Le 16 juin 2010, l'historien Jean-Pierre Azéma a été convié
à un débat sur R.F.I. (téléchargeable) avec Michel Boisbouvier, thuriféraire vichyste ayant notamment
falsifié les écrits de Serge Klarsfeld,
nié l'authenticité du Journal d'Anne Frank tout en
déformant les conclusions de l'historiographie et en
multipliant les apories.
Là où M. Azéma se montre prudent (trop) et s'efforce de prendre de la hauteur, de replacer chaque donnée dans son contexte tout en résumant, en quelques secondes, les complexités de l'époque, Boisbouvier se contente de répéter les mêmes foutaises réfutées depuis longtemps, et en particulier sur ce forum - en particulier les aspects statistiques de la problématique (
sur la "Solution finale" à l'échelle europenne, sur
la répression nazie en Europe,
sur les prisonniers de guerre et la pénurie).
L'initiative de
R.F.I., qui met sur le même plan le bilan de sept décennies de recherches historiographiques et une propagande extrémiste tout aussi vieille, n'en apparaît pas moins douteuse. Sur le fond, Jean-Pierre Azéma a eu raison d'insister sur la nécessité, en Histoire, de ne pas brandir les chiffres et les faits de n'importe quelle manière au service d'une thèse spécifique, mais il n'a pas suffisamment dénoncé le caractère profondément pervers du discours vichyste recyclé par Boisbouvier, à base de manipulations, de tronquages et de distorsions.

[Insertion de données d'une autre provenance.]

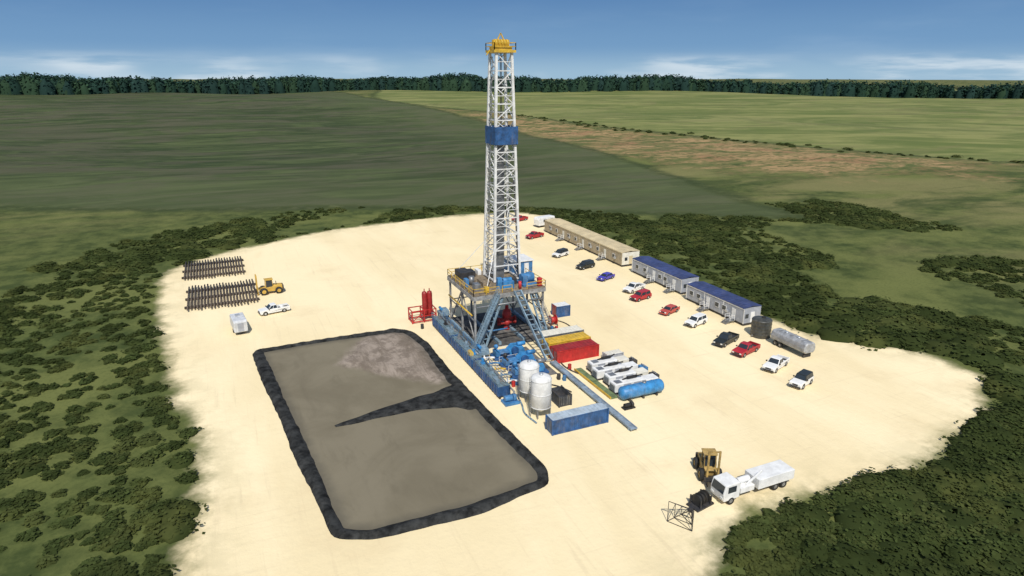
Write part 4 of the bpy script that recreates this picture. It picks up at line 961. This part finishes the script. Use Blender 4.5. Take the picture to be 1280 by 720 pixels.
# ------------------------------------------------------------------ service truck, winch, lattice
e=thing('service_truck','white service truck with long white box body','truck',(6.3,-55.9,0),R(180)); e.scale=(0.93,0.93,0.93)
mb=MB(); mb.prism([(3.0,0.7),(5.3,0.6),(5.4,1.6),(5.1,2.7),(3.2,2.8),(3.0,2.7)],-1.15,1.15); mb.obj('cab',WHITE,e,0.1)
mb=MB(); mb.add([(5.42,-1.0,1.62),(5.42,1.0,1.62),(5.15,0.95,2.55),(5.15,-0.95,2.55)],[(0,1,2,3)]); mb.obj('windscreen',GLASS,e)
for sy in(-1,1):
    mb=MB(); mb.bb(3.6,4.8,sy*1.155,sy*1.17,1.65,2.45); mb.obj('side_window',GLASS,e)
    mb=MB(); mb.bb(5.36,5.44,sy*0.8-0.2,sy*0.8+0.2,0.9,1.15); mb.obj('headlight',LAMP,e)
mb=MB(); mb.bb(-5.4,3.0,-0.45,0.45,0.6,0.9); mb.obj('chassis',DARK,e)
mb=MB(); mb.bb(-5.4,0.2,-1.2,1.2,0.91,2.2); mb.obj('box_body',WHITE,e,0.05)
mb=MB()
for i in range(12): mb.bb(-5.2+i*0.46,-5.14+i*0.46,-1.23,-1.203,1.0,2.15)
mb.obj('body_rib',ALU,e)
mb=MB(); mb.bb(0.6,2.7,-0.95,0.95,0.91,1.6); mb.cyl((0.8,0,2.0),(2.5,0,2.0),0.4,n=14); mb.beam((1.6,0.6,1.6),(-0.6,0.6,3.0),0.22); mb.obj('crane',WHITE,e,0.03)
for sx in(4.2,-2.6,-3.9):
    for sy in(-1.0,1.0): wheel(e,sx,sy,0.5,0.34)
e=thing('cable_winch','dark cable winch drum on a skid','winch',(-0.6,-55.6,0),R(10))
mb=MB(); mb.bb(-1.3,1.3,-0.8,0.8,0.0,0.2); mb.beam((-0.8,-0.7,0.2),(-0.8,-0.7,1.2),0.14);mb.beam((0.8,-0.7,0.2),(0.8,-0.7,1.2),0.14);mb.beam((-0.8,0.7,0.2),(-0.8,0.7,1.2),0.14);mb.beam((0.8,0.7,0.2),(0.8,0.7,1.2),0.14); mb.obj('frame',DARK,e)
mb=MB(); mb.cyl((-0.7,0,0.85),(0.7,0,0.85),0.45,n=16)
for sx in(-0.72,-0.25,0.25,0.72): mb.cyl((sx-0.04,0,0.85),(sx+0.04,0,0.85),0.68,n=18)
mb.obj('drum',BLACK,e)
e=thing('lattice_boom','thin grey wire frame lattice cone lying on sand','lattice frame',(-4.0,-57.1,0),R(-150))
mb=MB()
def lp(k,i):
    w=0.2+k*0.38; return (k*0.95-1.8,(-w,w,w,-w)[i%4],(0.06,0.06,0.06+1.8*w,0.06+1.8*w)[i%4])
for k in range(4):
    for i in range(4):
        mb.beam(lp(k,i),lp(k,i+1),0.05)
        if k<3: mb.beam(lp(k,i),lp(k+1,i),0.06); mb.beam(lp(k,i),lp(k+1,i+1),0.04)
mb.obj('lattice_member',DARK,e)
mb=MB(); mb.bb(-2.3,-1.8,-0.2,0.2,0.02,0.45); mb.obj('hinge_block',DARK,e)
# ------------------------------------------------------------------ pipe racks
def rack(x0,x1,y0,y1,n):
    e=thing('pipe_rack','low dark timber rack carrying drill pipe on sand','pipe rack',((x0+x1)/2,(y0+y1)/2,0),0,'pipe racks')
    W=x1-x0;L=y1-y0
    for k in range(3):
        yy=-L/2+L*(k+0.5)/3
        mb=MB(); mb.beam((-W/2-0.3,yy,0.24),(W/2+0.3,yy,0.24),0.9,0.24)
        for j in range(6): mb.bb(-W/2+W*j/5-0.15,-W/2+W*j/5+0.15,yy-0.4,yy+0.4,0,0.12)
        mb.obj('support_beam',WOOD,e)
    base=None
    for i in range(n):
        xx=x0+W*(i+0.5)/n; z=0.365+0.16
        if base is None:
            mb=MB(); mb.cyl((0,-L*0.48,0),(0,L*0.48,0),0.155,n=10)
            base=mb.obj('drill_pipe',RUST,None); o=base
        else: o=base.copy(); COL.objects.link(o)
        o.location=(xx,(y0+y1)/2+random.uniform(-0.6,0.6),z); o.rotation_euler=(0,0,random.uniform(-0.004,0.004))
        tag(o,'long rusty drill pipe resting on a rack','pipe','drill pipes on the racks')
rack(-54.2,-41.2,55.6,72.0,21)
rack(-53.0,-39.6,33.0,49.6,22)
# ------------------------------------------------------------------ world, sun, camera
el=R(50); az=Vector((-0.35,-1,0)).normalized()
sd_=Vector((az.x*math.cos(el),az.y*math.cos(el),math.sin(el)))
w=bpy.data.worlds.new('World'); scene.world=w; w.use_nodes=True; t=NT(w); t.n.clear()
out=t.new('ShaderNodeOutputWorld'); sky=t.new('ShaderNodeTexSky'); sky.sky_type='NISHITA'; sky.sun_disc=False; sky.sun_elevation=el; sky.sun_rotation=math.atan2(az.x,az.y)
b1=t.new('ShaderNodeBackground'); b1.inputs['Strength'].default_value=0.11; t.link(sky.outputs[0],b1.inputs[0])
gen=t.new('ShaderNodeTexCoord').outputs['Generated']; sep=t.new('ShaderNodeSeparateXYZ'); t.link(gen,sep.inputs[0]); zz=sep.outputs['Z']
low=t.mix(t.maprange(zz,0.0,0.045),(0.33,0.50,0.65),(0.18,0.34,0.555))
blu=t.mix(t.maprange(zz,0.03,0.13),low,(0.10,0.225,0.45))
cl=t.noise(1.0,t.mapping(gen,(7,7,60)),6,0.58)
cl2=t.noise(1.0,t.mapping(gen,(3.6,3.6,10),(0,0,0),(4,2,1)),3,0.5)
cm=t.math('MULTIPLY',t.maprange(cl,0.36,0.60),t.math('MULTIPLY',t.maprange(zz,0.034,0.012),t.maprange(cl2,0.42,0.56)))
blu=t.mix(t.math('MULTIPLY',cm,0.85),blu,(0.64,0.74,0.82))
wisp=t.math('MULTIPLY',t.maprange(t.noise(1.0,t.mapping(gen,(4,4,22),(0,0,0),(9,1,3)),5,0.55),0.5,0.8,0,0.18),t.maprange(zz,0.14,0.02))
blu=t.mix(wisp,blu,(0.45,0.6,0.75))
b2=t.new('ShaderNodeBackground'); b2.inputs['Strength'].default_value=1.0; t.link(blu,b2.inputs[0])
mx=t.new('ShaderNodeMixShader'); t.link(t.maprange(zz,0.15,0.45,1,0),mx.inputs[0]); t.link(b1.outputs[0],mx.inputs[1]); t.link(b2.outputs[0],mx.inputs[2]); t.link(mx.outputs[0],out.inputs[0])
sl=bpy.data.lights.new('sun','SUN'); sl.energy=4.0; sl.angle=R(0.5); sl.color=(1,0.96,0.88)
so=bpy.data.objects.new('sun',sl); COL.objects.link(so); so.rotation_euler=sd_.to_track_quat('Z','Y').to_euler()
cam=bpy.data.cameras.new('camera'); cam.sensor_width=36; cam.lens=36*814/1280; cam.clip_end=12000; cam.clip_start=0.5
co_=bpy.data.objects.new('camera',cam); COL.objects.link(co_); co_.location=(CAMP[0],CAMP[1],44.0); co_.rotation_euler=(R(90)-math.atan(265/814),0,R(-24))
scene.camera=co_
scene.view_settings.view_transform='Standard'; scene.view_settings.look='None'; scene.view_settings.exposure=0
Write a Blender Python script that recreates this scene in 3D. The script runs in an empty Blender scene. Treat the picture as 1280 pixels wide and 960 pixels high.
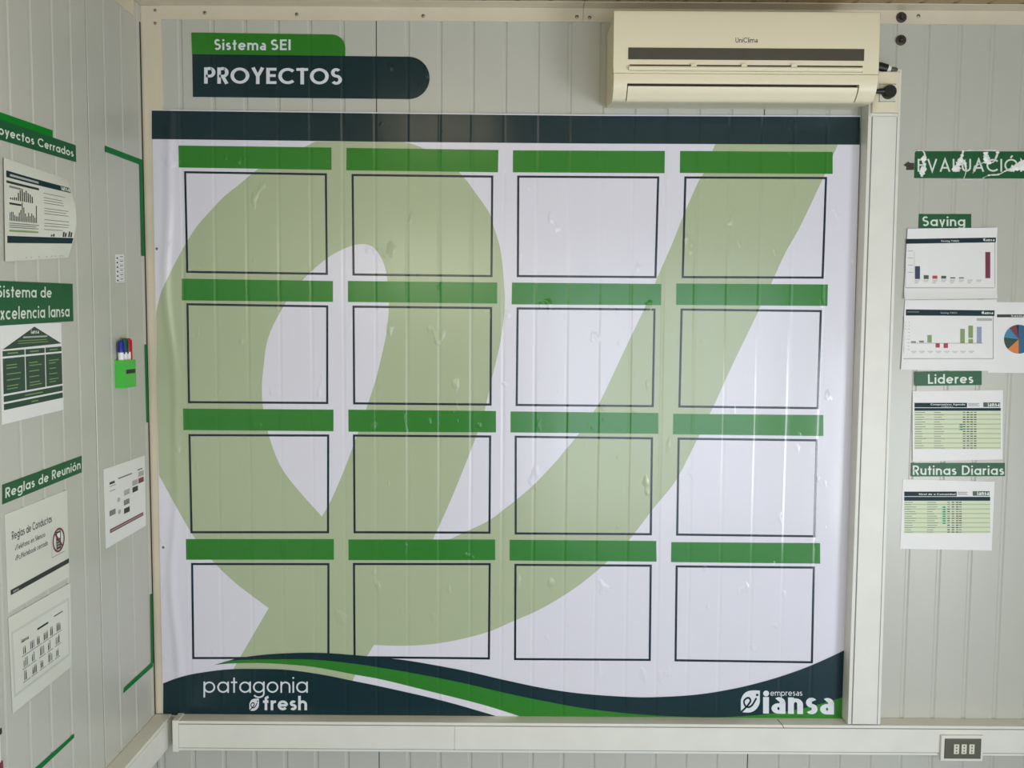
import bpy, math, random
from mathutils import Vector, Matrix
from mathutils.geometry import tessellate_polygon
random.seed(4)
sc = bpy.context.scene
COL = sc.collection
def lin(c):
    c /= 255.0
    return c/12.92 if c <= .04045 else ((c+.055)/1.055)**2.4
def rgb(r, g, b): return (lin(r), lin(g), lin(b), 1)

# ------------------------------------------------------------------ camera
F = 1100.0                       # focal length in pixels of a 1280 px wide frame
CAM = Vector((0, -2.74, 1.6))
R = Matrix.Rotation(math.radians(90-4.0), 3, 'X') @ Matrix.Rotation(math.radians(.38), 3, 'Z')
cd = bpy.data.cameras.new('camera'); cam = bpy.data.objects.new('camera', cd); COL.objects.link(cam)
cd.sensor_width = 36; cd.lens = 36*F/1280; cd.clip_start = .05
cam.matrix_world = Matrix.Translation(CAM) @ R.to_4x4()
sc.camera = cam
# ------------------------------------------------------------------ light
w = bpy.data.worlds.new('world'); sc.world = w; w.use_nodes = True
w.node_tree.nodes['Background'].inputs[0].default_value = (.75, .88, 1, 1)
w.node_tree.nodes['Background'].inputs[1].default_value = 1.0
def area(name, loc, rot, sx, sy, power, color):
    l = bpy.data.lights.new(name, 'AREA'); l.shape = 'RECTANGLE'; l.size = sx; l.size_y = sy
    l.energy = power; l.color = color
    o = bpy.data.objects.new(name, l); o.location = loc; o.rotation_euler = [math.radians(a) for a in rot]
    COL.objects.link(o); return o
# area lights added out of view, at guessed openings, for wall light and banner reflections
area('added_front_light', (1.2, -4.56, 1.02), (90, 0, 0), 2.1, 1.96, 26, (.80, .89, 1))
area('added_side_light', (2.385, -2.65, .80), (90, 0, 90), 1.4, 1.2, 42, (.90, .94, 1))
area('added_high_light', (-.69, -4.56, 2.0), (90, 0, 0), 1.16, .5, 5.5, (1, .95, .68))
area('added_ceiling_light', (-.33, -1.5, 2.5), (0, 0, 0), .5, .8, 2.0, (1, .84, .55))  # unseen light without a fixture, added under the ceiling for the banner glare
sc.view_settings.view_transform = 'Standard'; sc.view_settings.look = 'None'
sc.view_settings.gamma = 1; sc.view_settings.use_curve_mapping = False
sc.view_settings.exposure = 0.6

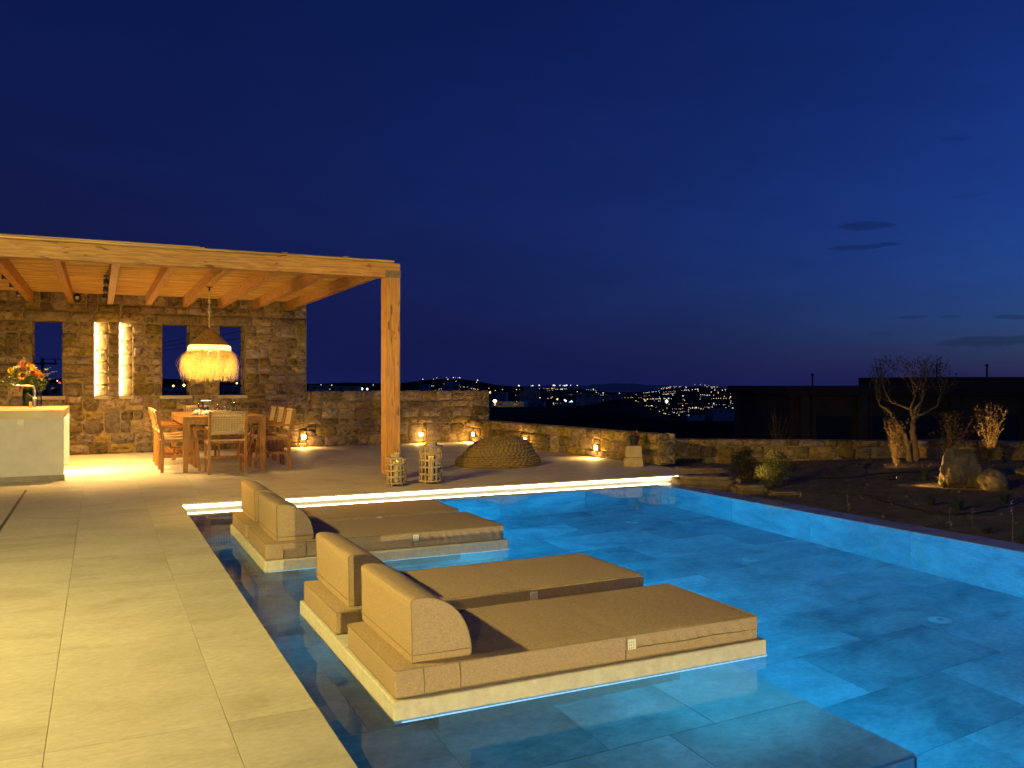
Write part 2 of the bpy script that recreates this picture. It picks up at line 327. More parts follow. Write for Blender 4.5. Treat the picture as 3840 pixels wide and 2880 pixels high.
# straw that lets lamp light through
m_straw = leafy('straw', (0.50,0.34,0.12), (0.80,0.60,0.28), 0.4, 0.7, 45)
m_band = leafy('lamp_lining', (0.85,0.72,0.45), (0.9,0.78,0.5), 0.6, 0.8, 40)
m_shade = mk('seagrass_cone', (0.16,0.075,0.02), (0.46,0.26,0.09), 0.35, 45, bump=0.5, bscale=150)
m_olive = leafy('olive_leaf', (0.022,0.026,0.014), (0.06,0.066,0.038), 0.25)
m_shrub = leafy('shrub_leaf', (0.06,0.075,0.025), (0.16,0.17,0.06), 0.25)
m_rust = leafy('reddish_leaf', (0.09,0.05,0.025), (0.20,0.15,0.06), 0.25)
m_grass = leafy('grass_blade', (0.06,0.08,0.025), (0.16,0.19,0.07), 0.35)
m_lav = leafy('grey_tuft', (0.04,0.055,0.045), (0.08,0.10,0.08), 0.2)
m_pink = leafy('pink_petal', (0.62,0.30,0.36), (0.78,0.50,0.52), 0.4); m_mauve = leafy('mauve_petal', (0.42,0.20,0.42), (0.55,0.30,0.55), 0.4)
m_sunf = leafy('sunflower_petal', (0.85,0.36,0.01), (0.95,0.50,0.02), 0.3); m_yel = leafy('yellow_petal', (0.85,0.62,0.02), (0.95,0.75,0.05), 0.3)
m_wht = leafy('white_petal', (0.75,0.75,0.55), (0.85,0.85,0.65), 0.3); m_crim = leafy('crimson_petal', (0.35,0.01,0.08), (0.5,0.03,0.14), 0.3)
m_coral = leafy('coral_petal', (0.65,0.12,0.12), (0.8,0.3,0.25), 0.3); m_lime = leafy('lime_petal', (0.35,0.45,0.06), (0.5,0.58,0.12), 0.3)
m_seed = mk('seed_head', (0.02,0.01,0.006), (0.05,0.025,0.012), 0.9, 200)
m_stem = leafy('stem_green', (0.06,0.10,0.02), (0.12,0.18,0.05), 0.2); m_euca = leafy('eucalyptus', (0.10,0.13,0.07), (0.22,0.26,0.14), 0.3)
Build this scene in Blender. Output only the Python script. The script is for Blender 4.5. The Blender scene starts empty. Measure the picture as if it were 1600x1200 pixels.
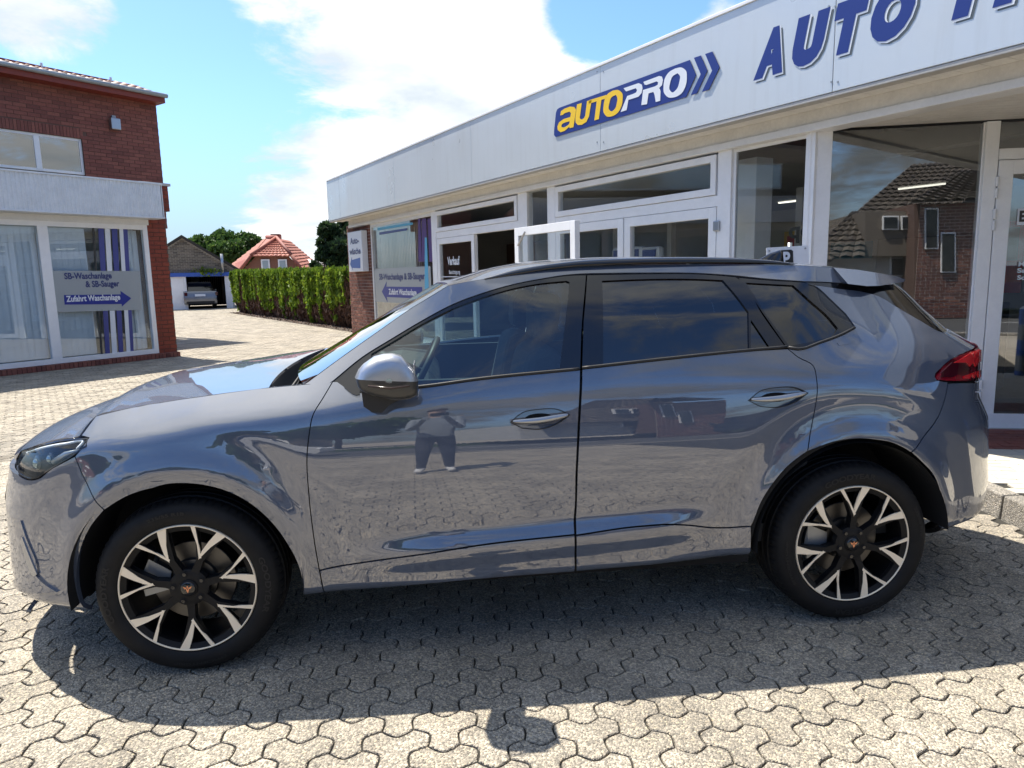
import bpy, math, random, numpy as np
from mathutils import Vector, Matrix, noise
from mathutils.geometry import delaunay_2d_cdt
random.seed(7); rng=np.random.default_rng(7)
scn=bpy.context.scene; col=scn.collection
# ---------------- camera ----------------
C=np.array([-.378,-3.56,1.4995]);YAW,PITCH,ROLL=map(math.radians,(6.329,8.802,-1.25));F=1109.
def _rm(yaw,pitch,roll):
    cy,sy=math.cos(yaw),math.sin(yaw)
    f=np.array([sy*math.cos(pitch),cy*math.cos(pitch),-math.sin(pitch)])
    r=np.array([cy,-sy,0]);u=np.cross(r,f);c,s=math.cos(roll),math.sin(roll)
    return np.array([c*r+s*u,-s*r+c*u,f])
M=_rm(YAW,PITCH,ROLL)
def ray(u,v): return M.T@np.array([(u-800)/F,(600-v)/F,1.])
def atz(u,v,z): d=ray(u,v);return C+d*(z-C[2])/d[2]
def aty(u,v,y): d=ray(u,v);return C+d*(y-C[1])/d[1]
def onplane(u,v,P0,n): d=ray(u,v);return C+d*(np.dot(np.asarray(P0)-C,n)/np.dot(d,n))
cd=bpy.data.cameras.new('camera');cam=bpy.data.objects.new('camera',cd);col.objects.link(cam)
mw=Matrix.Identity(4)
for i in range(3):
    mw[i][0]=M[0][i];mw[i][1]=M[1][i];mw[i][2]=-M[2][i];mw[i][3]=C[i]
cam.matrix_world=mw;cd.sensor_width=36;cd.lens=36*F/1600;cd.clip_start=.05;cd.clip_end=3000
scn.camera=cam
scn.cycles.caustics_reflective=False;scn.cycles.caustics_refractive=False;scn.cycles.transparent_max_bounces=24
# ---------------- light -----------------
SUN=Vector((-.36,.40,1)).normalized()
SUN_EL=math.asin(SUN.z);SUN_AZ=math.atan2(SUN.x,SUN.y)
sl=bpy.data.lights.new('sun','SUN');sl.energy=5.0;sl.angle=math.radians(.55);sl.color=(1,.93,.82)
so=bpy.data.objects.new('sun',sl);col.objects.link(so);so.rotation_euler=SUN.to_track_quat('Z','Y').to_euler()
scn.view_settings.view_transform='Standard';scn.view_settings.look='None'
scn.view_settings.exposure=1.05;scn.view_settings.gamma=1;scn.view_settings.use_curve_mapping=False
w=bpy.data.worlds.new('World');scn.world=w;w.use_nodes=True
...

De son côté, Boisbouvier, s'il a, en diverses occasions, involontairement révélé le caractère franchement désordonné de son "argumentation", n'en a pas moins réussi à caser l'essentiel de son propos. Pire encore, durée de l'émission oblige, Jean-Pierre Azéma n'a pas eu le temps de développer l'implication de Vichy dans la "Solution finale", après que Boisbouvier a, une fois de plus, cité à tort et à travers
une certaine petite phrase écrite par l'historien Léon Poliakov en 1951...
En toute hypothèse, cette émission malencontreuse est une excellente illustration des limites du débat d'idées dans l'audiovisuel lorsque l'historien est confronté à un propagandiste.